Ma perché il papa insiste così tanto sull'obbedienza alla
Chiesa? Non certo perché vuole trasformare
i cattolici in un esercito di soldatini senza razionalità, ma perché è convinto
che solo aderendo in
toto alla dottrina della Chiesa si aderisce alla pienezza della verità e
della razionalità. La ragione
infatti gioca da sempre un ruolo essenziale nella teologia di Ratzinger: «La
fede cristiana è oggi
come ieri l'opzione per la priorità della ragione e del razionale», scriveva da
cardinale, aggiungendo
che «con la sua opzione a favore del primato della ragione, il cristianesimo
resta ancora oggi
razionalità». Nel celebre discorso di Ratisbona del settembre 2006 il termine
ragione coi suoi
derivati ricorre per ben 43 volte. A questo punto appaiono chiari i due pilastri
su cui si regge
l'impostazione papale: da un lato l'autorità della Chiesa, dall'altro
l'autorità della ragione. Lo
specifico dell'architettura ratzingeriana sta nel mostrare che in realtà i due
pilastri sono uno solo,
perché tra la dottrina della Chiesa e la razionalità c'è, per il papa,
perfetta identità. Per questo egli
sostiene che il cristiano veramente adulto è colui che obbedisce alla Chiesa e
ai suoi Pastori senza
vagliare autonomamente i contenuti da credere, e con questa obbedienza compie
perfettamente
l'esigenza di razionalità intrinseca in ogni uomo giungendo alla pienezza della
verità. L'equazione è
cristallina: «Dottrina ecclesiastica = razionalità = verità».
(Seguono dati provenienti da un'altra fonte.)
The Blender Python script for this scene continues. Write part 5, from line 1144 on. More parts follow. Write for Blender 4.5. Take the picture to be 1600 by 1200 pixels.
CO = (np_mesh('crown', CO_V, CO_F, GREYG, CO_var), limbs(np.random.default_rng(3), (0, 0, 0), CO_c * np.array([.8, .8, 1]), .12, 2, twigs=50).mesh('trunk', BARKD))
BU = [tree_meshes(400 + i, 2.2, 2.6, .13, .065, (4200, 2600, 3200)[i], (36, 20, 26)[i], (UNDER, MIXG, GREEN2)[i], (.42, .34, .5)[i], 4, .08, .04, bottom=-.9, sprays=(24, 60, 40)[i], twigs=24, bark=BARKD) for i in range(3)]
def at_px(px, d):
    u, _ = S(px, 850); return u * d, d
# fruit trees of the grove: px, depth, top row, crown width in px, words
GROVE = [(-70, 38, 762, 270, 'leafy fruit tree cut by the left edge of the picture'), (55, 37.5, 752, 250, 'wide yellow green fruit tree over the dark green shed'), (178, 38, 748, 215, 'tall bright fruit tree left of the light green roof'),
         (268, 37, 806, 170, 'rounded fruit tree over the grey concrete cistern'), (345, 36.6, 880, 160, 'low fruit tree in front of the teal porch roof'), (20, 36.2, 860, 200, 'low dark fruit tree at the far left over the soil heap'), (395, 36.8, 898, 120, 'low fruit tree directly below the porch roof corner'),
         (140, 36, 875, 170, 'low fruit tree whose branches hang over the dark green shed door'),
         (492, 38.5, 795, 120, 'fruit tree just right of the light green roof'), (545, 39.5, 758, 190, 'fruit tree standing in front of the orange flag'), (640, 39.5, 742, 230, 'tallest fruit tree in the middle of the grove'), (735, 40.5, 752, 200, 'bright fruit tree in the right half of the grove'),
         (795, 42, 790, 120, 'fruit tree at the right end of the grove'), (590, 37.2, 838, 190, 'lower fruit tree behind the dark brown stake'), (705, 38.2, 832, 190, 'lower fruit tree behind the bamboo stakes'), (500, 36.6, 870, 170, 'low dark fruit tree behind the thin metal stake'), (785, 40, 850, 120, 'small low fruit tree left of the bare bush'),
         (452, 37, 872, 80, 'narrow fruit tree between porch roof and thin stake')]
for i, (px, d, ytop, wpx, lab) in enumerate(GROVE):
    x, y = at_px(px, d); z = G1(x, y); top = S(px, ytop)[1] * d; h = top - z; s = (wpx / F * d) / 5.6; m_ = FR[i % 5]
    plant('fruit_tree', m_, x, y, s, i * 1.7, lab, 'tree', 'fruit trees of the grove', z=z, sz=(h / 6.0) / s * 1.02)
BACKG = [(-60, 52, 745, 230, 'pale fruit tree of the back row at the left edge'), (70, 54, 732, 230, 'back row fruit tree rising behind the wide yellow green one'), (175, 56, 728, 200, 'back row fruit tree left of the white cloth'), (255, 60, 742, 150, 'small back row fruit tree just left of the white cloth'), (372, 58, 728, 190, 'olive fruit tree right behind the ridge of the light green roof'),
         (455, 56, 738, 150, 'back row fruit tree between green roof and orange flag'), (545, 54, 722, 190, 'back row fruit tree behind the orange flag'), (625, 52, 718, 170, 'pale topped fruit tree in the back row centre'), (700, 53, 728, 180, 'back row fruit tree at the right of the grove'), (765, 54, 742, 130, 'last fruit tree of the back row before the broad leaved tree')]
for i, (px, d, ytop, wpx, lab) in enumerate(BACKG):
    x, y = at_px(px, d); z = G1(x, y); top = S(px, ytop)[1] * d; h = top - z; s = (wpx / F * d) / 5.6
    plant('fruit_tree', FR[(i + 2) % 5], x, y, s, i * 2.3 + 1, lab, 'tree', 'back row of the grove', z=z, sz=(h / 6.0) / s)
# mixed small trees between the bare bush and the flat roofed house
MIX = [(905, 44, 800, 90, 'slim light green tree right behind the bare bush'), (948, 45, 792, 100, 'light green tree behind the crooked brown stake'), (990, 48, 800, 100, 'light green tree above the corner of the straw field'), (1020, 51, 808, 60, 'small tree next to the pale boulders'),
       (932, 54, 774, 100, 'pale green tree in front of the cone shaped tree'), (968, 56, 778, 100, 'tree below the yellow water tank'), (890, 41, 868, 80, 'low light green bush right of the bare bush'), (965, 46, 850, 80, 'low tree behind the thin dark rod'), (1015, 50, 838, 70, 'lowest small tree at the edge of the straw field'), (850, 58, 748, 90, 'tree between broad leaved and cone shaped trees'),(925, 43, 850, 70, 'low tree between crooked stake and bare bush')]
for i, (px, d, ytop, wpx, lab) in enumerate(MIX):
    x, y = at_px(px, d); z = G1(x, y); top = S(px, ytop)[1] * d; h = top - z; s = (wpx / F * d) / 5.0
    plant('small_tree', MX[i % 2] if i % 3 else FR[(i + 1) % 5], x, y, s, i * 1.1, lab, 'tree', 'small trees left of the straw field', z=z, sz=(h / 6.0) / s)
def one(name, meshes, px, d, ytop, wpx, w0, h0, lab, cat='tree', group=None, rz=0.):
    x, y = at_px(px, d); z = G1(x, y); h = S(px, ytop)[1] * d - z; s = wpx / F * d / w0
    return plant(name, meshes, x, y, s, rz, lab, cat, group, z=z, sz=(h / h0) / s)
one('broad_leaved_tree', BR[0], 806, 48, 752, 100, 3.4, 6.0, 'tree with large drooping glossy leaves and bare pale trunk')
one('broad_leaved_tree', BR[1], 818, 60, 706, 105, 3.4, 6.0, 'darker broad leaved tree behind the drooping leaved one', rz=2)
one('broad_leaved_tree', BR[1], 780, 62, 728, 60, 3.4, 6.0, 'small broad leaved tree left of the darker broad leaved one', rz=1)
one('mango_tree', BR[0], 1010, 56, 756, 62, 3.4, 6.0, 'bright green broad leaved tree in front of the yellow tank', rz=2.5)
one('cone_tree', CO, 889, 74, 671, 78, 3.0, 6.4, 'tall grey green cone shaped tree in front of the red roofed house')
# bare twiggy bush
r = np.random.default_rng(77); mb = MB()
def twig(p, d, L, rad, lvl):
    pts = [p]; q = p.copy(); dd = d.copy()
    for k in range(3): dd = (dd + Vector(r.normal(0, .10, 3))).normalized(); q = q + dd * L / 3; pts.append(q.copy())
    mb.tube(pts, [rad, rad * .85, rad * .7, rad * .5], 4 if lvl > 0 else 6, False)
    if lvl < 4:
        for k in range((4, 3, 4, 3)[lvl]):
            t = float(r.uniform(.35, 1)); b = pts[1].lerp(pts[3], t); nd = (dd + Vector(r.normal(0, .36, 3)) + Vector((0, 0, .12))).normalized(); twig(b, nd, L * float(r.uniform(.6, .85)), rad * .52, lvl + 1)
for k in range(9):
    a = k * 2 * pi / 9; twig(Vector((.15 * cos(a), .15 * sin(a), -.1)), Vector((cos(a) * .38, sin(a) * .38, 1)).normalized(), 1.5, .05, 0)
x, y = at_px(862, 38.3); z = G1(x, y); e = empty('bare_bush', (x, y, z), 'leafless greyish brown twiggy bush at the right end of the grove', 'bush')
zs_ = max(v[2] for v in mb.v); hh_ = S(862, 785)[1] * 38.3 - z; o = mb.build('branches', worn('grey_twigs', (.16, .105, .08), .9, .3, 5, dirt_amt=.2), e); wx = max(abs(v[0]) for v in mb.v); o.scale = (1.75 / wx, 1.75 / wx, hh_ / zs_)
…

Ma è proprio così? Io temo di no. Senza entrare in complesse
argomentazioni teoretiche che ci
condurrebbero alla teologia apofatica, è sufficiente un'occhiata alla storia per
rendersi conto che non
è sempre così e che qualche volta la Chiesa con la sua dottrina stava da una
parte e la verità e la
razionalità dall'altra. Tralascio lo scontato riferimento alle verità
scientifiche e faccio riferimento
alla libertà religiosa, oggi tanto spesso difesa dal papa ma fino al Vaticano II
osteggiata dal
magistero cattolico. Benedetto XVI sa benissimo che se oggi lui sostiene la
libertà religiosa in tutte
le sedi istituzionali del pianeta lo deve anche a un cattolico adulto quale
Felicité de Lamennais che
la promosse senza temere di contraddire il magistero della Chiesa del tempo. E
quindi chi era più
vicino alla verità, Lamennais, cattolico dalla fede adulta non sempre allineato
alla Chiesa e ai suoi
Pastori, oppure papa Gregorio XVI che per la difesa della libertà religiosa lo
scomunicò? Lo stesso
vale per una materia ancora più importante per il cristianesimo, cioè la Bibbia.
Benedetto XVI sa
benissimo che se oggi la Chiesa cattolica promuove intensamente la lettura della
Bibbia lo deve
prima ai protestanti e poi ai quei cattolici adulti non sempre allineati (un
esempio tra tutti, Pasquier
Quesnel) che nel passato lottarono contro il magistero che ai laici ne proibiva
la lettura. E quindi,
chi era più vicino alla verità, Quesnel, cattolico dalla fede adulta non sempre
allineato alla Chiesa e
ai suoi Pastori, oppure papa Clemente XI che per la promozione della lettura
della Bibbia lo
condannò? È impossibile negare che oggi di fatto la Chiesa insegna alcune
idee promosse da
cattolici adulti del passato, oggetto, quando le manifestarono, di esplicite
condanne ecclesiastiche.
Una significativa controprova è rappresentata dai lefebvriani, perfetta
fotografia di come sarebbe
oggi la Chiesa cattolica se non avesse dato ascolto a quei cattolici dalla fede
adulta grazie ai quali si
è attuato il rinnovamento conciliare. Nella ricerca della verità e della
giustizia non bisogna mai
interrompere l'ascolto di ciò che lo Spirito dice alla Chiesa, senza cercare
l'applauso del mondo, ma
neppure senza temere le condanne della gerarchia.